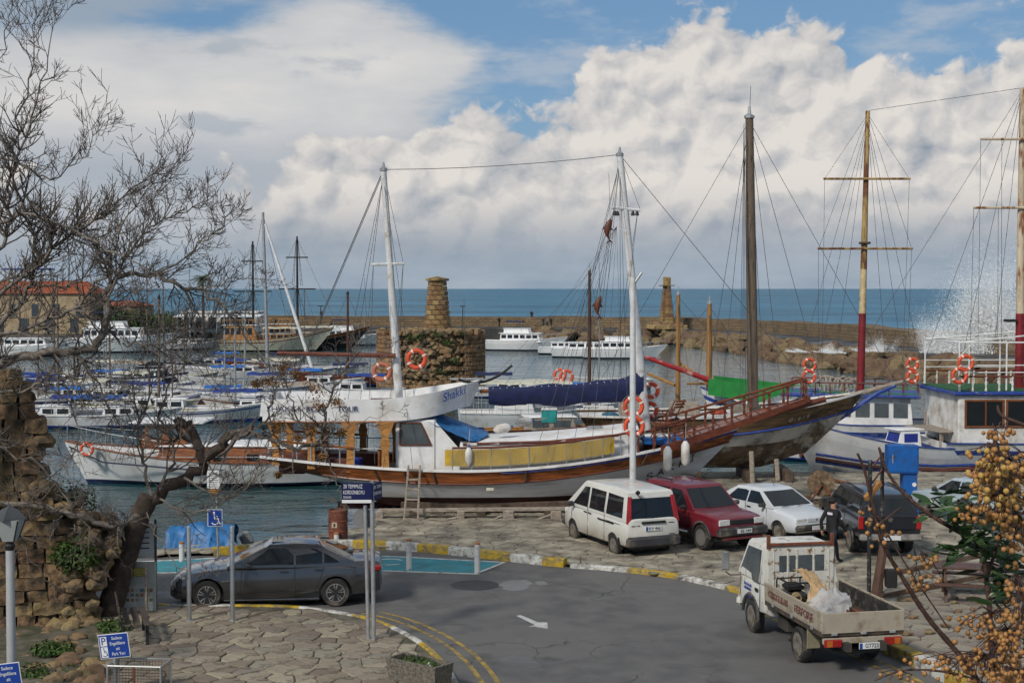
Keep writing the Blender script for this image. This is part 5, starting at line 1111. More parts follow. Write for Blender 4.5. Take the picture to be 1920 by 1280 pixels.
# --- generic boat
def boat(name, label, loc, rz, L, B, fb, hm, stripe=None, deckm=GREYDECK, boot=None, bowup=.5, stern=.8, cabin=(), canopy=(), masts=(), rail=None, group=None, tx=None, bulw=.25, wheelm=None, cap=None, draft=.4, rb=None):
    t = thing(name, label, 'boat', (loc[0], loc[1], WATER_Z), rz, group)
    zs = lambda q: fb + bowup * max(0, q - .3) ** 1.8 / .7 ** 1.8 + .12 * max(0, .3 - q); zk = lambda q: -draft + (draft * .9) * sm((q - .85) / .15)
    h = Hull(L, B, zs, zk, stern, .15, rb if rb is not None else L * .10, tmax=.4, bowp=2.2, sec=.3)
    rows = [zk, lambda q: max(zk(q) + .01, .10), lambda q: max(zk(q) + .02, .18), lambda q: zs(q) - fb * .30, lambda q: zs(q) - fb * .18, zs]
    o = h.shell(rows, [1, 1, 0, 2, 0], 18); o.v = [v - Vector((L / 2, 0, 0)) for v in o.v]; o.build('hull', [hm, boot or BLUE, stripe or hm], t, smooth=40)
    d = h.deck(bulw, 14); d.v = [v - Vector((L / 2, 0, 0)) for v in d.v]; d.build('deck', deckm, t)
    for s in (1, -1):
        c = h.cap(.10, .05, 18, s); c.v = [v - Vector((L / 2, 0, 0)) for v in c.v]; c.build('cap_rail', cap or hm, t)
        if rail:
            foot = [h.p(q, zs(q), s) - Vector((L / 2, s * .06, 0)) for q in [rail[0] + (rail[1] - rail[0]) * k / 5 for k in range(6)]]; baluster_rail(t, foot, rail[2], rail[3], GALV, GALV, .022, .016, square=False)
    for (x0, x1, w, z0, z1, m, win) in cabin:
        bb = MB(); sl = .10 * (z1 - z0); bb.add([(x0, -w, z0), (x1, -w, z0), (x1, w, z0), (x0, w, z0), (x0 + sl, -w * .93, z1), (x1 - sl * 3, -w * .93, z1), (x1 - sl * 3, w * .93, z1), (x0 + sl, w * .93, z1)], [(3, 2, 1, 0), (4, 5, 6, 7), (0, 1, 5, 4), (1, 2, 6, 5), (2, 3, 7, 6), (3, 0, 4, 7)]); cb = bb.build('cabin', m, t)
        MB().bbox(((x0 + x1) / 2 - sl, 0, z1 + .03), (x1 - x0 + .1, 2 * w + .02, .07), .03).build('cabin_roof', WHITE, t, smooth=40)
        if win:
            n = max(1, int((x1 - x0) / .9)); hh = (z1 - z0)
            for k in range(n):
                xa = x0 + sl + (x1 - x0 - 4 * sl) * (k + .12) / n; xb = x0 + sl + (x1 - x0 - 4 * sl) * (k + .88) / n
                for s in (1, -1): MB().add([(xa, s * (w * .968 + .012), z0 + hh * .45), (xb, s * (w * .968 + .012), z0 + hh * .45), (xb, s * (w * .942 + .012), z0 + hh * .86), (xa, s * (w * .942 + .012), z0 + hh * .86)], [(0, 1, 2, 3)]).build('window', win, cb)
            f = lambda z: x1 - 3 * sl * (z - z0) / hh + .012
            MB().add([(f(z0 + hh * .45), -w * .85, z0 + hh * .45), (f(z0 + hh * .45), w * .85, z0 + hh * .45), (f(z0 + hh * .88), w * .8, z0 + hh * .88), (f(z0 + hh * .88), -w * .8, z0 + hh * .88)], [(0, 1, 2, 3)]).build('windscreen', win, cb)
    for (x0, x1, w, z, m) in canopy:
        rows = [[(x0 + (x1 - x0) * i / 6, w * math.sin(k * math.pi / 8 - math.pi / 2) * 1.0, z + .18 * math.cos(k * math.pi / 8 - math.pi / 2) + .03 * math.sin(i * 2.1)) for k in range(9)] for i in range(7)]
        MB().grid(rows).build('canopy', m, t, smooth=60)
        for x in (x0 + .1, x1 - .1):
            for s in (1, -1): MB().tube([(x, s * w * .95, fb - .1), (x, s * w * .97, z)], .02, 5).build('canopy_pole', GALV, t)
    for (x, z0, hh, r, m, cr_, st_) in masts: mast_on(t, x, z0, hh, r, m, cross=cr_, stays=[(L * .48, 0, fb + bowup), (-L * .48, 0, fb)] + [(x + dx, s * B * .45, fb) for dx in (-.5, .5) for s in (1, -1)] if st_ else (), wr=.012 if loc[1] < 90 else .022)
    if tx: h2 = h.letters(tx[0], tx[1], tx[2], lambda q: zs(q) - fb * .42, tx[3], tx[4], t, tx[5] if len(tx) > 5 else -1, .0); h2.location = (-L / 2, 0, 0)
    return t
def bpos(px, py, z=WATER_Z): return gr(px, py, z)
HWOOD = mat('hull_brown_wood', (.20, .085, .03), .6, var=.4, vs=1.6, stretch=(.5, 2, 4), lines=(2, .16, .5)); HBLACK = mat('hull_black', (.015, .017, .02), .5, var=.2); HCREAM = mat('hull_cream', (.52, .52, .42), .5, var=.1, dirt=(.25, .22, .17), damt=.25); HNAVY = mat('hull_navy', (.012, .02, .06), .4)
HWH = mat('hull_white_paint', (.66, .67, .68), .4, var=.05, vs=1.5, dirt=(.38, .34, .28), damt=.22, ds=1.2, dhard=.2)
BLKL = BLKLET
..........
#### Task objective:
Go through the listing above and quote it exactly, apart from its images.

#### Complete answer:
Keep writing the Blender script for this image. This is part 5, starting at line 1111. More parts follow. Write for Blender 4.5. Take the picture to be 1920 by 1280 pixels.
# --- generic boat
def boat(name, label, loc, rz, L, B, fb, hm, stripe=None, deckm=GREYDECK, boot=None, bowup=.5, stern=.8, cabin=(), canopy=(), masts=(), rail=None, group=None, tx=None, bulw=.25, wheelm=None, cap=None, draft=.4, rb=None):
    t = thing(name, label, 'boat', (loc[0], loc[1], WATER_Z), rz, group)
    zs = lambda q: fb + bowup * max(0, q - .3) ** 1.8 / .7 ** 1.8 + .12 * max(0, .3 - q); zk = lambda q: -draft + (draft * .9) * sm((q - .85) / .15)
    h = Hull(L, B, zs, zk, stern, .15, rb if rb is not None else L * .10, tmax=.4, bowp=2.2, sec=.3)
    rows = [zk, lambda q: max(zk(q) + .01, .10), lambda q: max(zk(q) + .02, .18), lambda q: zs(q) - fb * .30, lambda q: zs(q) - fb * .18, zs]
    o = h.shell(rows, [1, 1, 0, 2, 0], 18); o.v = [v - Vector((L / 2, 0, 0)) for v in o.v]; o.build('hull', [hm, boot or BLUE, stripe or hm], t, smooth=40)
    d = h.deck(bulw, 14); d.v = [v - Vector((L / 2, 0, 0)) for v in d.v]; d.build('deck', deckm, t)
    for s in (1, -1):
        c = h.cap(.10, .05, 18, s); c.v = [v - Vector((L / 2, 0, 0)) for v in c.v]; c.build('cap_rail', cap or hm, t)
        if rail:
            foot = [h.p(q, zs(q), s) - Vector((L / 2, s * .06, 0)) for q in [rail[0] + (rail[1] - rail[0]) * k / 5 for k in range(6)]]; baluster_rail(t, foot, rail[2], rail[3], GALV, GALV, .022, .016, square=False)
    for (x0, x1, w, z0, z1, m, win) in cabin:
        bb = MB(); sl = .10 * (z1 - z0); bb.add([(x0, -w, z0), (x1, -w, z0), (x1, w, z0), (x0, w, z0), (x0 + sl, -w * .93, z1), (x1 - sl * 3, -w * .93, z1), (x1 - sl * 3, w * .93, z1), (x0 + sl, w * .93, z1)], [(3, 2, 1, 0), (4, 5, 6, 7), (0, 1, 5, 4), (1, 2, 6, 5), (2, 3, 7, 6), (3, 0, 4, 7)]); cb = bb.build('cabin', m, t)
        MB().bbox(((x0 + x1) / 2 - sl, 0, z1 + .03), (x1 - x0 + .1, 2 * w + .02, .07), .03).build('cabin_roof', WHITE, t, smooth=40)
        if win:
            n = max(1, int((x1 - x0) / .9)); hh = (z1 - z0)
            for k in range(n):
                xa = x0 + sl + (x1 - x0 - 4 * sl) * (k + .12) / n; xb = x0 + sl + (x1 - x0 - 4 * sl) * (k + .88) / n
                for s in (1, -1): MB().add([(xa, s * (w * .968 + .012), z0 + hh * .45), (xb, s * (w * .968 + .012), z0 + hh * .45), (xb, s * (w * .942 + .012), z0 + hh * .86), (xa, s * (w * .942 + .012), z0 + hh * .86)], [(0, 1, 2, 3)]).build('window', win, cb)
            f = lambda z: x1 - 3 * sl * (z - z0) / hh + .012
            MB().add([(f(z0 + hh * .45), -w * .85, z0 + hh * .45), (f(z0 + hh * .45), w * .85, z0 + hh * .45), (f(z0 + hh * .88), w * .8, z0 + hh * .88), (f(z0 + hh * .88), -w * .8, z0 + hh * .88)], [(0, 1, 2, 3)]).build('windscreen', win, cb)
    for (x0, x1, w, z, m) in canopy:
        rows = [[(x0 + (x1 - x0) * i / 6, w * math.sin(k * math.pi / 8 - math.pi / 2) * 1.0, z + .18 * math.cos(k * math.pi / 8 - math.pi / 2) + .03 * math.sin(i * 2.1)) for k in range(9)] for i in range(7)]
        MB().grid(rows).build('canopy', m, t, smooth=60)
        for x in (x0 + .1, x1 - .1):
            for s in (1, -1): MB().tube([(x, s * w * .95, fb - .1), (x, s * w * .97, z)], .02, 5).build('canopy_pole', GALV, t)
    for (x, z0, hh, r, m, cr_, st_) in masts: mast_on(t, x, z0, hh, r, m, cross=cr_, stays=[(L * .48, 0, fb + bowup), (-L * .48, 0, fb)] + [(x + dx, s * B * .45, fb) for dx in (-.5, .5) for s in (1, -1)] if st_ else (), wr=.012 if loc[1] < 90 else .022)
    if tx: h2 = h.letters(tx[0], tx[1], tx[2], lambda q: zs(q) - fb * .42, tx[3], tx[4], t, tx[5] if len(tx) > 5 else -1, .0); h2.location = (-L / 2, 0, 0)
    return t
def bpos(px, py, z=WATER_Z): return gr(px, py, z)
HWOOD = mat('hull_brown_wood', (.20, .085, .03), .6, var=.4, vs=1.6, stretch=(.5, 2, 4), lines=(2, .16, .5)); HBLACK = mat('hull_black', (.015, .017, .02), .5, var=.2); HCREAM = mat('hull_cream', (.52, .52, .42), .5, var=.1, dirt=(.25, .22, .17), damt=.25); HNAVY = mat('hull_navy', (.012, .02, .06), .4)
HWH = mat('hull_white_paint', (.66, .67, .68), .4, var=.05, vs=1.5, dirt=(.38, .34, .28), damt=.22, ds=1.2, dhard=.2)
BLKL = BLKLET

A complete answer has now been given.